A former vice president of diversity, equity and inclusion has sued a St. Louis-based law firm where she used to work for allegedly discriminating against her because of her race, gender, age and anxiety, which she claimed she suffered as a result of a “racially-charged work environment” and “unachievable levels of work.”
Per the June 30 complaint in Young v. Armstrong Teasdale LLP, the former DEI VP, who is Black, alleged that when the firm hired her, it employed almost exclusively White attorneys.
The DEI exec also claimed that firm leaders repeatedly questioned her abilities, gave her no support and stymied her efforts to carry out DEI goals.
Among other allegations, the complaint said Black attorneys told her they were being excluded from assignments, had clients taken away and were expected to “sink or swim.” When she reported their concerns, management allegedly shrugged them off.
The complaint also alleged that during a meeting to discuss associates of non-White backgrounds, practice group leaders told her the firm’s lowest-performing attorneys were all people of color. When she asked about what training the associates received to support their onboarding and development, one of practice group leaders allegedly said they were expected to “know how to be attorneys when they graduate.”
After the sudden death of her grandmother, the DEI VP took bereavement leave. While on leave, she was allegedly asked to attend a Zoom meeting, during which she was fired, the lawsuit said.
She subsequently sued the firm, alleging a number of claims, including discrimination and defamation under Missouri law.
Maureen Bryand, Armstrong Teasdale’s general counsel, stated in an email to HR Dive that the firm holds “inclusivity as a core value” and “spent several months investigating the allegations in the lawsuit and found them to be frivolous and lacking in any credibility.”
She added that Armstrong Teasdale has retained a litigation firm “to vigorously defend against this malicious attack, and we are certain that the courts will agree with our position that these allegations are wholly lacking in merit.”
The lawsuit comes as tensions mount over corporate pursuits of DEI goals. Some companies, in response to pressure from anti-DEI activists, are reducing or abandoning their programs.

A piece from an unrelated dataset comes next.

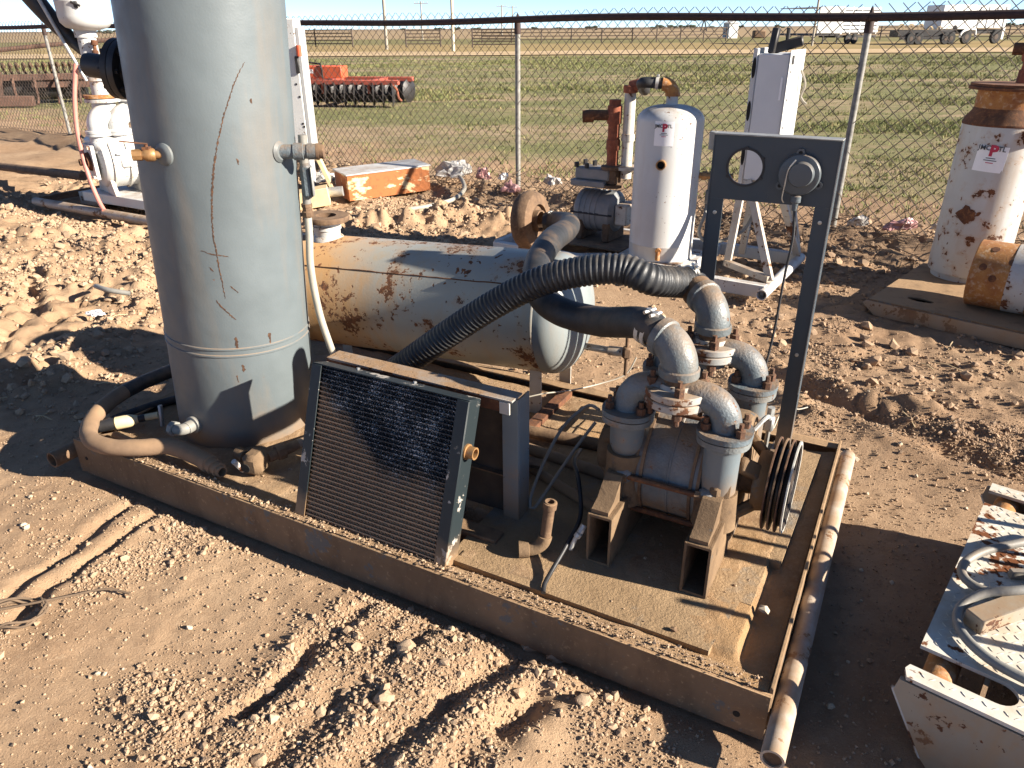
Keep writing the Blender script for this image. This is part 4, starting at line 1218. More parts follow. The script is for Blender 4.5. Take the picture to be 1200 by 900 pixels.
mb = MB(RD); mb.pipe((RW - .002, .030, RH * .70), (RW + .030, .030, RH * .70), .019, .014, 18); mb.lathe([(.018, 0), (.024, 0), (.024, .006), (.018, .007)], (RW, .030, RH * .70), (1, 0, 0), 18); part('outlet_stub', mb, M['brass'], rd)
mb = MB(RD)
for x0 in (.14, .36):
    mb.cyl((x0, RT - .01, RH + .004), (x0, RT - .01, RH + .010), .006, n=6)
part('top_bolt', mb, M['steel'], rd)
# bracket
M['dusty_shade'] = plain('shade_dark_dusty_steel', (0.055, 0.042, 0.032), .9, .3, 10, .3)  # dark tone paints in the shade of the opening behind the radiator
br = thing('radiator_bracket', SW(1.45, .36, .13), 'blue-grey angle-iron stand behind the radiator with a rusty top bar', 'bracket')
mb = MB(SK); mb.span((1.085, .318, .592), (1.80, .385, .599), .001); tb_ = part('top_bar', mb, M['bartop'], br)
mb = MB(SK); mb.span((1.085, .318, .555), (1.755, .325, .5915), .001); part('front_lip', mb, M['rust'], tb_)
mb = MB(SK); mb.span((1.757, .316, .550), (1.792, .3215, .5905), .001); part('gusset', mb, M['white_dirty'], tb_)
mb = MB(SK); mb.span((1.750, .345, .124), (1.806, .352, .5915), .001); mb.span((1.800, .3525, .124), (1.8065, .42, .5915), .001); part('upright', mb, M['bracket'], br)
mb = MB(SK); mb.span((1.127, .372, .150), (1.748, .378, .5905), .001); part('back_panel', mb, M['dusty_shade'], br)
mb = MB(SK); mb.span((1.085, .345, .124), (1.125, .352, .5915), .001); part('upright', mb, M['bracket'], br)
mb = MB(SK); mb.span((1.60, .20, .125), (1.80, .26, .165), .003); mb.span((1.60, .261, .125), (1.606, .345, .165)); part('foot_channel', mb, M['rust_dusty'], br)
mb = MB(SK); mb.span((1.13, .353, .30), (1.755, .40, .305)); mb.beam((1.13, .40, .30), (1.75, .62, .20), .05, .012); part('lower_bar', mb, M['rust_dusty'], br)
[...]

In June, for example, Tractor Supply abruptly retreated from long-standing values and announced it was eliminating all DEI goals, withdrawing its carbon emission goals and ending support for Pride events.
With the business need for diversity and the country’s shifting demographics, DEI faces a “delicate and uncomfortable environment,” attorney Rae Vann, head of labor and employment for Wayfair, told attendants at the Society for Human Resource Management’s annual conference in June.
In a LinkedIn post earlier this month, SHRM CEO Johnny C. Taylor announced that the influential HR lobbying association was dropping the “E,” or “equity,” from DEI and adopting the acronym “I&D.”
“We’re going to lead with inclusion, because we need a world where inclusion is front and center. And that means inclusion for all, not some people,” Taylor wrote.
By comparison, Armstrong Teasdale’s website reflects that it maintains the “DEI” acronym. The firm “takes our commitment to diversity, equity & inclusion very seriously,” Bryan told HR Dive. “Every day we work to build diverse client teams that bring people with different insight, experiences, skills and opinions to the table,” she wrote.
Initiatives such as the firm’s DEI department and its inclusion committee “help us hold ourselves accountable for this core value at the highest levels of management,” Bryan said.
CEO leadership is crucial for success with DEI initiatives, according to a June report from The Executive Leadership Council. In a survey of 180 Black executives, 73% who rated their companies as strong DEI performers credited their CEOs with driving DEI strategy, the report noted.
When “diversity fatigue,” or waning levels of interest or enthusiasm for DEI work, sets in, HR professionals can use tools such as data gathering and analysis to hold their leaders accountable for meaningful DEI progress, panelists at a 2023 Diversity Fatigue Summit said.